[Start RECORDED DATA]

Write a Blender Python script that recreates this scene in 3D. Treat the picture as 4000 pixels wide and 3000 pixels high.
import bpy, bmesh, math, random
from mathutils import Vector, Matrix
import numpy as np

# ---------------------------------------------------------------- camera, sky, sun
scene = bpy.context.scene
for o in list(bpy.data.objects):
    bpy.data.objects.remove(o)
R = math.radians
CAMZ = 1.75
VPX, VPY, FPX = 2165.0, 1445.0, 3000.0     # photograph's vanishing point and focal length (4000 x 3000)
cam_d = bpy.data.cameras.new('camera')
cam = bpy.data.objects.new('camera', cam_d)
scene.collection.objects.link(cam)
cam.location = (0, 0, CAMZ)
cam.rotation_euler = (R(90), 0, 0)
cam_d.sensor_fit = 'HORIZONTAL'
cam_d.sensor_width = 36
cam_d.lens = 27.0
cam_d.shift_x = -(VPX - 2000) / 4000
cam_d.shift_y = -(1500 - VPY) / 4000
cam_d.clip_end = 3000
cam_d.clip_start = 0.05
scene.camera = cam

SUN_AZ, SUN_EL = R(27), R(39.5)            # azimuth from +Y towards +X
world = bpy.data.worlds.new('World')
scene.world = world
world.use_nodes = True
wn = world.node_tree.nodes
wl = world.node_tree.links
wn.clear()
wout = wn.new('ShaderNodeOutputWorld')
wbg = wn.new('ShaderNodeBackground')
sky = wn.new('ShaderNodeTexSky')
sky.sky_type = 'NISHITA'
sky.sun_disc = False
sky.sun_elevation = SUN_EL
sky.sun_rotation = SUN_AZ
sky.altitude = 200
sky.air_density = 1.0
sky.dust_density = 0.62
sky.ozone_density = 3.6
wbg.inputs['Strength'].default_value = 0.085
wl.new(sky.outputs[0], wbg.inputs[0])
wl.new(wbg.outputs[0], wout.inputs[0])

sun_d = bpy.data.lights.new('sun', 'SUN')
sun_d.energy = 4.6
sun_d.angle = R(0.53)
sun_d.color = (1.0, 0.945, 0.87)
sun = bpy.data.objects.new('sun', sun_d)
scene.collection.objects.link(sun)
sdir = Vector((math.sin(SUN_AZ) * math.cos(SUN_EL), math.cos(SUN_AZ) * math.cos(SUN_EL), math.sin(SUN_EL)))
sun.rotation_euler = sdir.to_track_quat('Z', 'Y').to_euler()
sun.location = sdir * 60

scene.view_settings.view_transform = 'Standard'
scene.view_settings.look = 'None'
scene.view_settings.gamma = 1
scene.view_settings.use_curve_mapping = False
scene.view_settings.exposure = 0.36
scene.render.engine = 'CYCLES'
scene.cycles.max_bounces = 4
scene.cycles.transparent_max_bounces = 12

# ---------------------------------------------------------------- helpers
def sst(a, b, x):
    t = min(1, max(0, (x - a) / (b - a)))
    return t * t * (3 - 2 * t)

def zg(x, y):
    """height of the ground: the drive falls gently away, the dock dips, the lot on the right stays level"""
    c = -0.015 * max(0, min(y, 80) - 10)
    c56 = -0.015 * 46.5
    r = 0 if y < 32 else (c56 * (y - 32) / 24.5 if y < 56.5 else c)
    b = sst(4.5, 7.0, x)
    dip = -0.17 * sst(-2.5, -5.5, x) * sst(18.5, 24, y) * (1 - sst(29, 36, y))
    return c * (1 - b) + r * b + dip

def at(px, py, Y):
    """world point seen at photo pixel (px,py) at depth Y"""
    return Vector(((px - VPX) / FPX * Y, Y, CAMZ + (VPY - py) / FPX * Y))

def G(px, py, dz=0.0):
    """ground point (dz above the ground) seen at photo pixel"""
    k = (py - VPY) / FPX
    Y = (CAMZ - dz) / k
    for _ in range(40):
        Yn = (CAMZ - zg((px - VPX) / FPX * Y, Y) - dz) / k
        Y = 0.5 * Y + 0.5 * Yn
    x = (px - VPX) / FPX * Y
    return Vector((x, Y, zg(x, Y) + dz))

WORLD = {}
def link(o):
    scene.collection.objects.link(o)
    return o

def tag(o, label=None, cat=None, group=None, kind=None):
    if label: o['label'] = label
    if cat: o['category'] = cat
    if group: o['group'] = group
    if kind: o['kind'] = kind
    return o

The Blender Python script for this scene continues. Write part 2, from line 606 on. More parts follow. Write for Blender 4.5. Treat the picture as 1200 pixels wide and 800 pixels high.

[End RECORDED DATA]

Give back all the records exactly as they stand.

### [TASK OUTPUT]
Write a Blender Python script that recreates this scene in 3D. Treat the picture as 4000 pixels wide and 3000 pixels high.
import bpy, bmesh, math, random
from mathutils import Vector, Matrix
import numpy as np

# ---------------------------------------------------------------- camera, sky, sun
scene = bpy.context.scene
for o in list(bpy.data.objects):
    bpy.data.objects.remove(o)
R = math.radians
CAMZ = 1.75
VPX, VPY, FPX = 2165.0, 1445.0, 3000.0     # photograph's vanishing point and focal length (4000 x 3000)
cam_d = bpy.data.cameras.new('camera')
cam = bpy.data.objects.new('camera', cam_d)
scene.collection.objects.link(cam)
cam.location = (0, 0, CAMZ)
cam.rotation_euler = (R(90), 0, 0)
cam_d.sensor_fit = 'HORIZONTAL'
cam_d.sensor_width = 36
cam_d.lens = 27.0
cam_d.shift_x = -(VPX - 2000) / 4000
cam_d.shift_y = -(1500 - VPY) / 4000
cam_d.clip_end = 3000
cam_d.clip_start = 0.05
scene.camera = cam

SUN_AZ, SUN_EL = R(27), R(39.5)            # azimuth from +Y towards +X
world = bpy.data.worlds.new('World')
scene.world = world
world.use_nodes = True
wn = world.node_tree.nodes
wl = world.node_tree.links
wn.clear()
wout = wn.new('ShaderNodeOutputWorld')
wbg = wn.new('ShaderNodeBackground')
sky = wn.new('ShaderNodeTexSky')
sky.sky_type = 'NISHITA'
sky.sun_disc = False
sky.sun_elevation = SUN_EL
sky.sun_rotation = SUN_AZ
sky.altitude = 200
sky.air_density = 1.0
sky.dust_density = 0.62
sky.ozone_density = 3.6
wbg.inputs['Strength'].default_value = 0.085
wl.new(sky.outputs[0], wbg.inputs[0])
wl.new(wbg.outputs[0], wout.inputs[0])

sun_d = bpy.data.lights.new('sun', 'SUN')
sun_d.energy = 4.6
sun_d.angle = R(0.53)
sun_d.color = (1.0, 0.945, 0.87)
sun = bpy.data.objects.new('sun', sun_d)
scene.collection.objects.link(sun)
sdir = Vector((math.sin(SUN_AZ) * math.cos(SUN_EL), math.cos(SUN_AZ) * math.cos(SUN_EL), math.sin(SUN_EL)))
sun.rotation_euler = sdir.to_track_quat('Z', 'Y').to_euler()
sun.location = sdir * 60

scene.view_settings.view_transform = 'Standard'
scene.view_settings.look = 'None'
scene.view_settings.gamma = 1
scene.view_settings.use_curve_mapping = False
scene.view_settings.exposure = 0.36
scene.render.engine = 'CYCLES'
scene.cycles.max_bounces = 4
scene.cycles.transparent_max_bounces = 12

# ---------------------------------------------------------------- helpers
def sst(a, b, x):
    t = min(1, max(0, (x - a) / (b - a)))
    return t * t * (3 - 2 * t)

def zg(x, y):
    """height of the ground: the drive falls gently away, the dock dips, the lot on the right stays level"""
    c = -0.015 * max(0, min(y, 80) - 10)
    c56 = -0.015 * 46.5
    r = 0 if y < 32 else (c56 * (y - 32) / 24.5 if y < 56.5 else c)
    b = sst(4.5, 7.0, x)
    dip = -0.17 * sst(-2.5, -5.5, x) * sst(18.5, 24, y) * (1 - sst(29, 36, y))
    return c * (1 - b) + r * b + dip

def at(px, py, Y):
    """world point seen at photo pixel (px,py) at depth Y"""
    return Vector(((px - VPX) / FPX * Y, Y, CAMZ + (VPY - py) / FPX * Y))

def G(px, py, dz=0.0):
    """ground point (dz above the ground) seen at photo pixel"""
    k = (py - VPY) / FPX
    Y = (CAMZ - dz) / k
    for _ in range(40):
        Yn = (CAMZ - zg((px - VPX) / FPX * Y, Y) - dz) / k
        Y = 0.5 * Y + 0.5 * Yn
    x = (px - VPX) / FPX * Y
    return Vector((x, Y, zg(x, Y) + dz))

WORLD = {}
def link(o):
    scene.collection.objects.link(o)
    return o

def tag(o, label=None, cat=None, group=None, kind=None):
    if label: o['label'] = label
    if cat: o['category'] = cat
    if group: o['group'] = group
    if kind: o['kind'] = kind
    return o

The Blender Python script for this scene continues. Write part 2, from line 606 on. More parts follow. Write for Blender 4.5. Treat the picture as 1200 pixels wide and 800 pixels high.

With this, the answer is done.